GIVEN INSTRUCTION
Extract exactly those lines that lie between the start of the material and the line with "return r * RT + u * UP + f * FW", including both boundary lines and no others.
--- DATASET EXCERPT ---
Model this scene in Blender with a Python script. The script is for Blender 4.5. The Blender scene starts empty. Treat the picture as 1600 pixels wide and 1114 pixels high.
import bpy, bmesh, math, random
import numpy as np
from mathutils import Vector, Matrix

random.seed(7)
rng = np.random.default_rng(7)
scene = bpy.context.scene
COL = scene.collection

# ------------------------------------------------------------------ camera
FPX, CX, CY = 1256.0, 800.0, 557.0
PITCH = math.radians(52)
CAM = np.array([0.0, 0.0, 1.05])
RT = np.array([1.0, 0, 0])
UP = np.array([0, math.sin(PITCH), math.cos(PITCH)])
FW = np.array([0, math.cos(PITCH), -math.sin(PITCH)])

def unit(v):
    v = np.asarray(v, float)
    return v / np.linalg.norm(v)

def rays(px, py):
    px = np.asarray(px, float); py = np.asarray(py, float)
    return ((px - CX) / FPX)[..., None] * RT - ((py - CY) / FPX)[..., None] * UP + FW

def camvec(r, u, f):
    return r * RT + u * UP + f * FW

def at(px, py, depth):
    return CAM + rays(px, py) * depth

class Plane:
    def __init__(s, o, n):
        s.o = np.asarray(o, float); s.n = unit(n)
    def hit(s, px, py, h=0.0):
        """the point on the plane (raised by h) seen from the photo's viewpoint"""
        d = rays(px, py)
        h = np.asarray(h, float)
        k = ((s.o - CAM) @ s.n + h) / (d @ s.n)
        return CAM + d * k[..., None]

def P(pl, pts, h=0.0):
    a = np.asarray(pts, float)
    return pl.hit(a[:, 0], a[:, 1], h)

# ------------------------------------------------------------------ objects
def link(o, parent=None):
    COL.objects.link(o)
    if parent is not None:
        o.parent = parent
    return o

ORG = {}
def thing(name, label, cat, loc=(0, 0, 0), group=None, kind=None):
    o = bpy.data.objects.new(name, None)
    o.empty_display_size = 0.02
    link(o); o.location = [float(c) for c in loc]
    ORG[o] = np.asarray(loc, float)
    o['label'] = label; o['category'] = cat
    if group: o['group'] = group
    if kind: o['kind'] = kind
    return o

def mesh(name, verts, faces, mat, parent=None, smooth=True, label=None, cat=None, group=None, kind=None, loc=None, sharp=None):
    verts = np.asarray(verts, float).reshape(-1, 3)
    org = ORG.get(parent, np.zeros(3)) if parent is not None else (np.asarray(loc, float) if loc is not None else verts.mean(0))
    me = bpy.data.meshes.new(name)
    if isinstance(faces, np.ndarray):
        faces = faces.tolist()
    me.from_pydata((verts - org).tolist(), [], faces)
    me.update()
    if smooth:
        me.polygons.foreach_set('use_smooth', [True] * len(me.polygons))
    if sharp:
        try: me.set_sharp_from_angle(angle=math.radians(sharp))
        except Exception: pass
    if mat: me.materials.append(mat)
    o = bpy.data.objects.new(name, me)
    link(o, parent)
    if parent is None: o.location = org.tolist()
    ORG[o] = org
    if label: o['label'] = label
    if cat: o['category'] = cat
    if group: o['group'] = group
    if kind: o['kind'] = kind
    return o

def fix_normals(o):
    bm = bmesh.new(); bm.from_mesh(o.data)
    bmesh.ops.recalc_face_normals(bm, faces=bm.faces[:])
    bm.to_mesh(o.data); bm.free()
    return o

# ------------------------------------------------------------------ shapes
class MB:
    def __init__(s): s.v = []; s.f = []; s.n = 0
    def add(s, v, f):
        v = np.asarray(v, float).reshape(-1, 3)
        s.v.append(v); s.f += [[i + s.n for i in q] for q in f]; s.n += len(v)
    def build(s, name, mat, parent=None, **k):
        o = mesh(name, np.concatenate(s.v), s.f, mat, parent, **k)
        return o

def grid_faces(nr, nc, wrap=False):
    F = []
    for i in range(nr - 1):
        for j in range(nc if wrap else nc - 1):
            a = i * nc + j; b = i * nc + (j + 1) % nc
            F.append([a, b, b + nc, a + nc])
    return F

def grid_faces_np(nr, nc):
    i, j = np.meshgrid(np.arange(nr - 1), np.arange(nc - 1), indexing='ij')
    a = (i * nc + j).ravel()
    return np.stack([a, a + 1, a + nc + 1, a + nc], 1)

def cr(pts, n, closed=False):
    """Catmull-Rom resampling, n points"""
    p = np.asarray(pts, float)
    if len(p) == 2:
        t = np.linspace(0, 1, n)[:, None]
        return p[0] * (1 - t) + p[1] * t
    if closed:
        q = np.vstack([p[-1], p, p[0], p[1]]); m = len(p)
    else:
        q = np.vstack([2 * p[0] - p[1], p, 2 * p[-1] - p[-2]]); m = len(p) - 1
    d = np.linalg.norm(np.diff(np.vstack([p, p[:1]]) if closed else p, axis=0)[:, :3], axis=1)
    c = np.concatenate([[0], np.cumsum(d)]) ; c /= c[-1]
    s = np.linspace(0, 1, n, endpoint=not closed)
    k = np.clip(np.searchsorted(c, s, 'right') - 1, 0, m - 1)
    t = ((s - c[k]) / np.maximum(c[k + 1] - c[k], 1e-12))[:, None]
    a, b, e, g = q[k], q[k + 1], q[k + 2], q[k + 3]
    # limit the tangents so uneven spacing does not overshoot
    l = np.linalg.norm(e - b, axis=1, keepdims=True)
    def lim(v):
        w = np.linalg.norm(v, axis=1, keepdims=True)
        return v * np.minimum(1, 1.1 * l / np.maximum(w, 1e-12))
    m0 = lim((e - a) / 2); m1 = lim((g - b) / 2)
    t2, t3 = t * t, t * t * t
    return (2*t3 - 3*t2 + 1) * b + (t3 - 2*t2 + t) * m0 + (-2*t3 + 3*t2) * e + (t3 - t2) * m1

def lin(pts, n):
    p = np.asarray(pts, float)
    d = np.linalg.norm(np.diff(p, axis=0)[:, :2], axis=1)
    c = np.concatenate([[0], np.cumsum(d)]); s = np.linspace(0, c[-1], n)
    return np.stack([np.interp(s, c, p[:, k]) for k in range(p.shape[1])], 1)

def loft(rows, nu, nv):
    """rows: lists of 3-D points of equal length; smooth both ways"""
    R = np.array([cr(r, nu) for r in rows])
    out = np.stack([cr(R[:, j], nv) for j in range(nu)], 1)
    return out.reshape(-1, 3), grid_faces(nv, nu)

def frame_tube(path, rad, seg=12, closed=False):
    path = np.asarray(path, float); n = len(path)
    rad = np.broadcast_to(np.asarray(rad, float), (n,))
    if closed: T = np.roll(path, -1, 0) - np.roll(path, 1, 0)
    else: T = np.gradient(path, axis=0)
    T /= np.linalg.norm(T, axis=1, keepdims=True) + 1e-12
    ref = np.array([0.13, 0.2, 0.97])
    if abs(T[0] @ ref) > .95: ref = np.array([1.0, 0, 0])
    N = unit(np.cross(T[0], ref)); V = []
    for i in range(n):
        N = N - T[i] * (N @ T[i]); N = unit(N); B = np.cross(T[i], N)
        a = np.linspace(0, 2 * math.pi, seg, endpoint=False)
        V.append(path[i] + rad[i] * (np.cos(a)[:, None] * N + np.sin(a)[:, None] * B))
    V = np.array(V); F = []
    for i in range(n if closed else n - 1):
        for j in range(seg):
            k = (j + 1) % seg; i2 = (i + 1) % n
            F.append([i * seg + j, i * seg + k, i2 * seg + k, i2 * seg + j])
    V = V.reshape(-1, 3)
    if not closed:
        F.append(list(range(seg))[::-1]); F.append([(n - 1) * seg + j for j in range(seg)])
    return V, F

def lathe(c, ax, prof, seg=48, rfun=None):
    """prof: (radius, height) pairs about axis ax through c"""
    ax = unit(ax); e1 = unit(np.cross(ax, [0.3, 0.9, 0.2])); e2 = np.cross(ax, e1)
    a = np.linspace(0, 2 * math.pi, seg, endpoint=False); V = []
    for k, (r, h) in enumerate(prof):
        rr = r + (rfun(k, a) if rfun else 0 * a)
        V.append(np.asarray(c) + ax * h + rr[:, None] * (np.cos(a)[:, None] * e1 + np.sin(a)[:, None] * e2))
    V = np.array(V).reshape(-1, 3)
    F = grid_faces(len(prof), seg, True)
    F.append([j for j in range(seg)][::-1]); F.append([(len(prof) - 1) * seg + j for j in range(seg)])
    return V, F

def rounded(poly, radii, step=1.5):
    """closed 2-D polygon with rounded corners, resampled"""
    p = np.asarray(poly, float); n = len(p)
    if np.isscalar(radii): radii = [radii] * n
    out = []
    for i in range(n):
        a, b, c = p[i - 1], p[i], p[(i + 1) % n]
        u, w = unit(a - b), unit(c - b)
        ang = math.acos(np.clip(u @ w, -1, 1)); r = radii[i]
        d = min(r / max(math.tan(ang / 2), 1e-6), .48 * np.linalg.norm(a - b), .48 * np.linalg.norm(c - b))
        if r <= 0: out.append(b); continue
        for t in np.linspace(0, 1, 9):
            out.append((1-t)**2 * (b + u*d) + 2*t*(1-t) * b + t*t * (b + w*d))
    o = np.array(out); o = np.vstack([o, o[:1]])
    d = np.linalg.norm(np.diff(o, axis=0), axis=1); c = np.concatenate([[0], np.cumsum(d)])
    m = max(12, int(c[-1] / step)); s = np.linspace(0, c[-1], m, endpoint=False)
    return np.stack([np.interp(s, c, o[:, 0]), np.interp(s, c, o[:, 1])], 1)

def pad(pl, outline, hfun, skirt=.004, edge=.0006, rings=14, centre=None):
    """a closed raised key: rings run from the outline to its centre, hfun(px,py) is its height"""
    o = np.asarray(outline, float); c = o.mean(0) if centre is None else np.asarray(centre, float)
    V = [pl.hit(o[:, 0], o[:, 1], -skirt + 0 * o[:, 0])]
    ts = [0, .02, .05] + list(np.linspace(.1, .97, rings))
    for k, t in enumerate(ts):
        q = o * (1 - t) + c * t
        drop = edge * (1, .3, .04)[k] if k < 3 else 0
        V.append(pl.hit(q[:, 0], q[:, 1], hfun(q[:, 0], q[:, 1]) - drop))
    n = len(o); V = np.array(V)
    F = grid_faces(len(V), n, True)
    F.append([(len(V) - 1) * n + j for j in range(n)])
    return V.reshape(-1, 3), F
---
EXPECTED OUTPUT
Model this scene in Blender with a Python script. The script is for Blender 4.5. The Blender scene starts empty. Treat the picture as 1600 pixels wide and 1114 pixels high.
import bpy, bmesh, math, random
import numpy as np
from mathutils import Vector, Matrix

random.seed(7)
rng = np.random.default_rng(7)
scene = bpy.context.scene
COL = scene.collection

# ------------------------------------------------------------------ camera
FPX, CX, CY = 1256.0, 800.0, 557.0
PITCH = math.radians(52)
CAM = np.array([0.0, 0.0, 1.05])
RT = np.array([1.0, 0, 0])
UP = np.array([0, math.sin(PITCH), math.cos(PITCH)])
FW = np.array([0, math.cos(PITCH), -math.sin(PITCH)])

def unit(v):
    v = np.asarray(v, float)
    return v / np.linalg.norm(v)

def rays(px, py):
    px = np.asarray(px, float); py = np.asarray(py, float)
    return ((px - CX) / FPX)[..., None] * RT - ((py - CY) / FPX)[..., None] * UP + FW

def camvec(r, u, f):
    return r * RT + u * UP + f * FW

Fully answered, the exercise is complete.